Exhibit 10.1
Xxxxxx Xxxxxxx agreement
Proposed Term Sheet (Strictly Confidential)
Issuer: Emergency Filtration Products (OTC BB: EMFP)
Amount of Placement: A minimum of $300,000 and a maximum of $600,000.
Securities: Authorized but unregistered common stock priced at $.18 per share
plus one three year, non callable warrant for every dollar invested
exercisable at $0.25. The warrant will be registered with the above issued
common stock.
Closing Date: On or about March 1, 2003.
Registration: Promptly, but no later than thirty (30) days from the closing
date, the Issuer shall file a registration statement with the United States
Securities & Exchange Commission ("SEC") and use its best efforts to ensure
that such registration statement is declared effective within 90 days from the
filing date. In the event the registration statement is not declared
effective within 90 days, the Issuer's registration obligation is deemed in
default. As a result, the Issuer shall pay to the Investor(s) a cash amount,
within 3 business days for every 30 day period starting from the 91st day from
closing until such default is cured, equal to 2% of the outstanding principal
amount of investment per month, as liquidated damages, and not as penalty.
The Issuer shall keep the registration statement "evergreen" for at least 2
years from the anniversary date from the closing.

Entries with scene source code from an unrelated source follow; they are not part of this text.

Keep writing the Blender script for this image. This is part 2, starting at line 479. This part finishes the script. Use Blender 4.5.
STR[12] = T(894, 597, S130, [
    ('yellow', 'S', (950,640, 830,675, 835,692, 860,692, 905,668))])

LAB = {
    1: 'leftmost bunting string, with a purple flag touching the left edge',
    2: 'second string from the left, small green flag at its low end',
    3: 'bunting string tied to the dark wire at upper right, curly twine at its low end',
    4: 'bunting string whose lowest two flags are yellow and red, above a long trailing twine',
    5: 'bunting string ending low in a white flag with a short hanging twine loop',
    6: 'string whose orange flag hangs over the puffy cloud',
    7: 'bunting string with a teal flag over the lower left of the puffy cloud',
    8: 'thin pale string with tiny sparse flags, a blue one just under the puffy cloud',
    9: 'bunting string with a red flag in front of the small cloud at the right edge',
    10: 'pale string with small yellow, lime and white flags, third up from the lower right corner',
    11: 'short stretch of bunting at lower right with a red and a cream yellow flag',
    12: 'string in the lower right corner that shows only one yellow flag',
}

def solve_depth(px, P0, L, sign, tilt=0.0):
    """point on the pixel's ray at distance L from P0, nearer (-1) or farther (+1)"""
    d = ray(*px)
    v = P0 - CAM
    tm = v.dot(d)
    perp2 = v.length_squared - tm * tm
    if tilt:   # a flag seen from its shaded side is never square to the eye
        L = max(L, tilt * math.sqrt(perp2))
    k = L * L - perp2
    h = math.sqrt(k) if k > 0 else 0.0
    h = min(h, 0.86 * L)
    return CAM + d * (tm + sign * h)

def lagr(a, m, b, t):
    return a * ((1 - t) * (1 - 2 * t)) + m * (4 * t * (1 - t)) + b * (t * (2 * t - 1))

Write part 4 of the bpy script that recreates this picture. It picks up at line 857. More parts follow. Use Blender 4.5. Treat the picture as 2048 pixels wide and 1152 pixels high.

Placement Fees: Issuer agrees to pay placement agent a placement fee of 10%
plus a non accountable charge of 3% of the gross proceeds raised payable in
cash directly from escrow. Furthermore, for every dollar of the gross proceeds
raised Xxxxxx Xxxxxxx & Co. will receive one 3 year non callable warrant
exercisable at $0.25.
No Undercut: Within 180 days from the date that the investor(s) may legally
sell the stock in the open market, if Issuer issues additional common stock or
convertible instrument with the potential for the common stock priced below
the average closing price of this placement, additional shares to make up the
difference shall be automatically issued to investor(s) at no further cost to
investor(s).
Look Back Clause: Upon the completion of the registration, the average of the
bid and ask prices for the prior 3 days of trading must be at or above $.18.

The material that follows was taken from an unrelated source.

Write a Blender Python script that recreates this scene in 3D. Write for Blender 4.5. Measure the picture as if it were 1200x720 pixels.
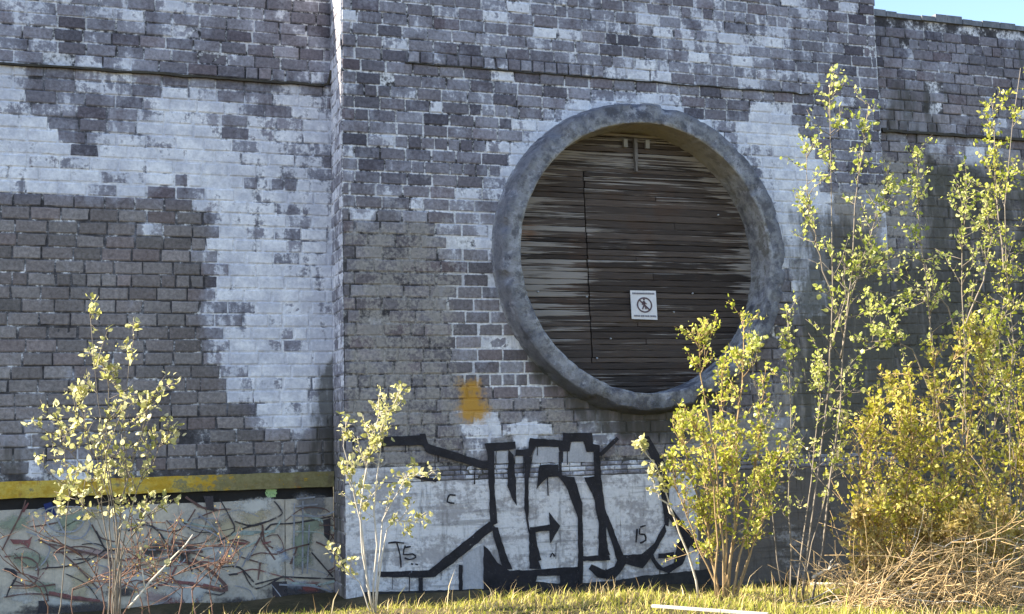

If the average is below that price, additional shares to make up the
difference shall be automatically issued to investor(s) at no further cost to
investor(s). Starting 120 days from the date of effective registration, if
any average ten trading days' closing bid is below $0.18, then Issuer agrees
to issue additional common stock at Market Price (defined as the average of
ten trading days' closing bid price prior to the date of written request from
investor) to make up the difference between the investor's total net exit
price and 120% of the original investment. (Open book with respect to all
transaction records of Issuer's common stock is permitted for inspection by
Issuer or its representative). In lieu of issuing such additional stock,
Issuer has the option to redeem said financial damage, i.e. 120% of original
investment - total net sales proceeds, in cash.
Date: January 31, 2003 Date: January 29, 2003
Signed: \s\Xxxxxxx X. Xxxxxxx Signed: \s\Xxxxxx Xxxxxx
President, Emergency Filtration Products CEO, Xxxxxx Xxxxxxx & Co.